YOUR INSTRUCTIONS
Find the string "part" in the listing and report every line that has it.
══════════
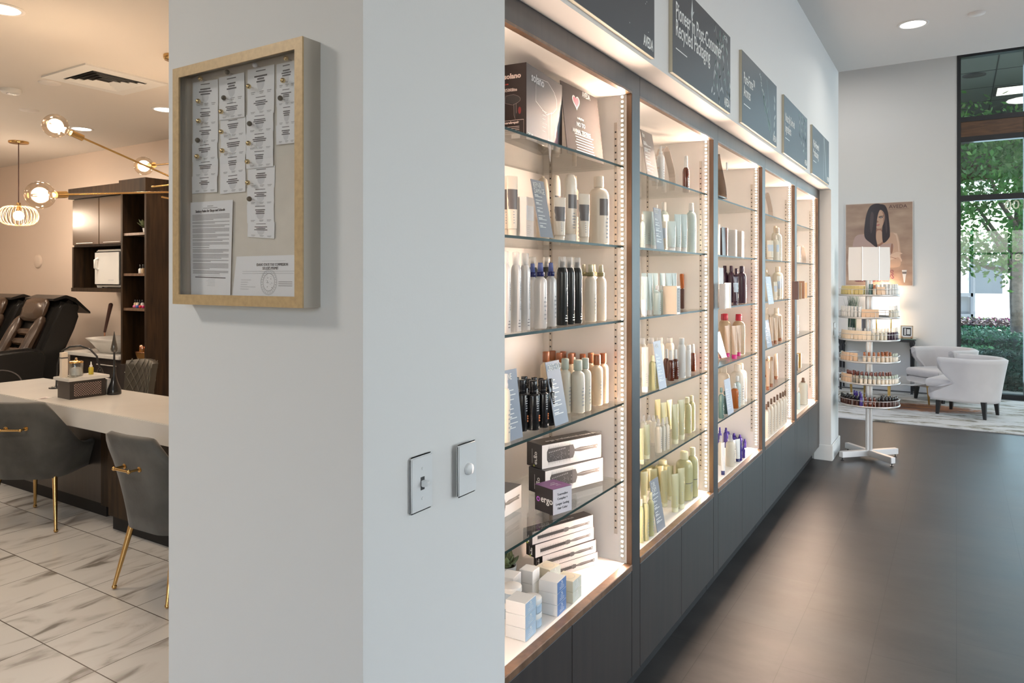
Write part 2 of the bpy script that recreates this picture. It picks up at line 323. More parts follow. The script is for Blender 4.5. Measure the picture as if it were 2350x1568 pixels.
# near niche soffit fill is part of wall_left
# ---------------------------------------------------------------- display cabinets in the niche
CX0, PITCH, STILE = 1.505, 1.04, .078
CN = ['nearest','second','middle','fourth','farthest']
SHZ = [1.997, 1.702, 1.428, 1.122, .837]; BZ = .53; TOPZ = 2.262; ZT = 2.343; ZD = .505; BKY = 1.388
shelf_g = thin_glass('shelf_glass', (.975,.99,.98), .6, .035)
edge_g = mat('glass_edge', (.010,.030,.026), .35, spec=.25)
led_m = mat('led_chip', (1,.85,.7), .5, emit=(1,.73,.56), es=1250); led_fill = mat('led_chip_fill', (1,.85,.7), .5, emit=(1,.75,.60), es=300); led_body = mat('led_body', (.7,.62,.52), .5)
steel = mat('slotted_steel', (.62,.56,.49), .35, metal=.5); slot_m = mat('slot_black', (.02,.02,.02), .6)
black_gap = mat('gap_black', (.008,.007,.007), .7)
def make_cabinet(i, proto=None):
    x0 = CX0+i*PITCH
    lab = ['nearest lit display cabinet beside the light switches','second lit display cabinet from the light switches','middle lit display cabinet of the five','fourth lit display cabinet, second from the far end','farthest lit display cabinet at the end of the niche'][i]
    if proto:
        r = copy_tree(proto); r.location.x = x0; r['label'] = lab; return r
    r = thing('display_cabinet', lab, 'cabinet', (x0, RY_, 0), group='lit display cabinets in the niche')
    W = PITCH; xo = W-STILE; d = .375
    b = MB()   # body (local y: 0 = face, + into the wall)
    b.box((0,.02,.12),(.004,d,ZT),white_m); b.box((xo,.02,BZ-.03),(xo+.018,d,TOPZ+.02),white_m); b.box((xo+.018,.02,.12),(W,d,ZT),white_m)
    b.box((.004,d,.12),(W,d+.01,ZT),white_m); b.box((.004,.02,TOPZ),(xo,d,TOPZ+.02),white_m); b.box((.004,.028,BZ-.025),(xo,d,BZ),white_m)
    b.box((.004,.06,0),(W,.08,.12),black_gap)
    b.build('cabinet_body', r)
    f = MB(); f.box((0,0,TOPZ+.008),(xo,.02,ZT),dark_wood); f.box((xo,0,.115),(W-.002,.02,ZT),dark_wood); f.box((0,0,TOPZ),(xo,.021,TOPZ+.008),lip_wood)
    f.box((xo-.0015,0.001,ZD),(xo,.021,TOPZ),lip_wood)
    f.build('face_frame', r)
    MB().box((0,-.002,ZD),(xo,.03,BZ-.002),lip_wood).build('wooden_lip', r, bevel=.002, seg=1)
    for a, c in ((.002,xo/2-.003),(xo/2,xo-.003)):
        MB().box((a,-.018+.018,.115),(c,.019,ZD-.002),dark_wood).build('door', r, bevel=.0012, seg=1)
    for z in SHZ:
        g = MB(); g.box((.006,.032,z-.008),(xo-.003,d-.004,z),shelf_g); g.mi = [0,0,0,0,0,0]
        gl = g.build('glass_shelf', r)
        e = MB(); e.quad((.006,.0315,z-.008),(xo-.003,.0315,z-.008),(xo-.003,.0315,z),(.006,.0315,z),edge_g).build('shelf_edge', gl)
    for y in (.058,.335):
        s = MB(); s.box((xo-.003,y,BZ+.1),(xo,y+.012,TOPZ-.1),steel)
        z = BZ+.12
        while z < TOPZ-.12: s.quad((xo-.0034,y+.003,z),(xo-.0034,y+.009,z),(xo-.0034,y+.009,z+.006),(xo-.0034,y+.003,z+.006),slot_m); z += .0254
        s.build('slotted_rail', r)
    s = MB(); s.box((xo-.004,.028,BZ+.01),(xo,.042,TOPZ-.004),mat('strip_tape',(.8,.72,.62),.5))
    z = BZ+.022
    while z < TOPZ-.01: s.box((xo-.007,.0325,z),(xo-.004,.0395,z+.007),led_body); s.quad((xo-.0072,.033,z+.0005),(xo-.0072,.039,z+.0005),(xo-.0072,.039,z+.0065),(xo-.0072,.033,z+.0065),led_m); z += .0175
    s.build('led_strip', r)
    s = MB(); s.box((.004,.028,BZ+.01),(.008,.042,TOPZ-.004),mat('strip_tape',(.8,.72,.62),.5))  # unseen left strip, added as soft fill inside the cabinet
    z = BZ+.022
    while z < TOPZ-.01: s.quad((.0084,.033,z+.0005),(.0084,.039,z+.0005),(.0084,.039,z+.0065),(.0084,.033,z+.0065),led_fill); z += .0175
    s.build('led_strip', r)
    return r
cab0 = make_cabinet(0)
for i in range(1, 5): make_cabinet(i, cab0)
# filler left of the first cabinet
struct(MB().box((niL+.0005,RY_+.002,0),(CX0-.001,1.42,niT-.001),dark_wood).build('trim_3'))
# ---------------------------------------------------------------- signs over the niche
sign_m = mat('charcoal_sign', (.048,.050,.056), .42); sign_e = mat('sign_edge', (.62,.58,.46), .5)
lett = mat('white_lettering', (.82,.82,.80), .5); leaf_g = mat('printed_leaf', (.16,.24,.21), .5); leaf_w = mat('printed_pale_leaf', (.50,.53,.52), .5)
gold_leaf = mat('printed_seed_gold', (.62,.42,.16), .5)
MF = Matrix(((1,0,0,0),(0,0,-1,0),(0,1,0,0),(0,0,0,1)))     # upright text facing -Y
def leafquad(b, x, z, L, a, w, m, y=-.0012):
    pts = [(0,0),(.3,.5),(.65,.42),(1,0),(.65,-.42),(.3,-.5)]
    b.add([(x+L*p*math.cos(a)-w*q*math.sin(a), y, z+L*p*math.sin(a)+w*q*math.cos(a)) for p, q in pts], [tuple(range(6))], m)
def stem(b, pts, w, m, y=-.001):
    for (x0,z0),(x1,z1) in zip(pts, pts[1:]):
        d = math.hypot(x1-x0, z1-z0) or 1; nx, nz = -(z1-z0)/d*w/2, (x1-x0)/d*w/2
        b.add([(x0+nx,y,z0+nz),(x0-nx,y,z0-nz),(x1-nx,y,z1-nz),(x1+nx,y,z1+nz)], [(0,1,2,3)], m)
SIGN = [(1.600,'golden seed picture over the nearest cabinet',[] ,0),
 (2.597,'reading Pioneer in Post-Consumer Recycled Packaging',['Pioneer in Post-Consumer','Recycled Packaging'],.100),
 (3.62,'reading Pure-Fume Aromas',['Pure-Fume™','Aromas'],.088),
 (4.642,'reading Naturally Derived Ingredients',['Naturally Derived','Ingredients'],.084),
 (5.665,'reading Wind-Powered Manufacturing',['Wind-Powered','Manufacturing'],.084)]
rs = random.Random(3)
for k, (x, lab, lines, sz) in enumerate(SIGN):
    r = thing('wall_sign', 'charcoal wall sign ' + lab if lines else 'charcoal wall sign with '+lab, 'sign', (x, WY-.014, 2.357), group='charcoal signs above the cabinets')
    Wd, H = (.808, .362)
    p = MB(); p.box((0,0,0),(Wd,.014,H),sign_e); p.build('sign_board', r)
    MB().box((0.0015,-.0008,0.0015),(Wd-.0015,0,H-.0015),sign_m).build('printed_face', r)
    t = MB()
    for j, ln in enumerate(lines): t.text(ln, sz*.62, lett, T(.033,-.0012,(.215 if k==1 else .205)-j*.066) @ MF @ Matrix.Scale(1.5,4,(0,1,0)), {1:.93,2:.80,3:.80,4:.80}[k], bold=.0002)
    if lines: t.box((.036,-.0012,.098),(.17,-.001,.102),lett)
    t.build('lettering', r); t = MB()
    t.text('AVEDA', .035, lett, T(Wd-.105,-.0012,.022) @ MF @ Matrix.Scale(1.5,4,(0,1,0)), .8, bold=.0006)
    t.build('logo', r)
    g = MB()
    if k == 0:
        for q in range(5): leafquad(g, .60+q*.014, .36, .16-.01*q, -PI/2+.1+.03*q, .045, gold_leaf, -.001-.0001*q)
        for q in range(14): leafquad(g, .50+rs.random()*.28, .05+rs.random()*.26, .006, rs.random()*3, .004, leaf_w)
    elif k == 1:
        for a in range(5):
            x0 = .56+a*.05; pts = [(x0+.03*math.sin(q*.9+a), .345-q*.05) for q in range(6+a%2)]
            stem(g, pts, .0025, leaf_w)
            for (lx, lz) in pts:
                for q in range(2): leafquad(g, lx, lz, .03+.02*rs.random(), rs.uniform(-2.6,-.6), .010, leaf_w if rs.random()<.6 else leaf_g)
        g.add([(.22,-.001,.29),(.235,-.001,.355),(.245,-.001,.30),(.262,-.001,.31),(.24,-.001,.285),(.232,-.001,.24)],[(0,1,2,3,4,5)],leaf_w)
        stem(g, [(.62,.02),(.62,.10)], .002, leaf_w); leafquad(g,.50,.03,.04,1.1,.012,leaf_w); leafquad(g,.53,.03,.03,.5,.01,leaf_w)
    elif k == 2:
        stem(g, [(.38,.34),(.44,.23),(.55,.12),(.66,.03)], .006, leaf_g); stem(g, [(.55,.34),(.60,.22),(.68,.05)], .006, leaf_g)
        for q in range(16): leafquad(g, .385+.006*q, .335-.0085*q, .018, rs.uniform(0,6.2), .010, leaf_w)
        for q in range(12): leafquad(g, .46+.017*q, .21-.013*q, .07, rs.choice((.9,1.2,2.2,-1.1)), .012, leaf_g)
        for q in range(5): leafquad(g, .72+.01*q, .05+.05*q, .05, rs.uniform(.5,2.8), .016, leaf_w)
    elif k == 3:
        for a in range(4):
            x0 = .50+a*.08; pts = [(x0+.015*math.sin(q+a), .345-q*.045) for q in range(4+a)]
            stem(g, pts, .003, leaf_g)
            for (lx, lz) in pts:
                for q in range(2): leafquad(g, lx, lz, .035, rs.uniform(-2.6,-.4), .012, leaf_g if rs.random()<.75 else leaf_w)
    else:
        stem(g, [(.52,.0),(.52,.362)], .006, leaf_w); stem(g, [(.55,.35),(.66,.03)], .014, leaf_w); stem(g, [(.56,.36),(.75,.12)], .006, leaf_g)
    g.build('printed_botanical', r)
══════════
PROBLEM SOLUTION
Write part 2 of the bpy script that recreates this picture. It picks up at line 323. More parts follow. The script is for Blender 4.5. Measure the picture as if it were 2350x1568 pixels.
# near niche soffit fill is part of wall_left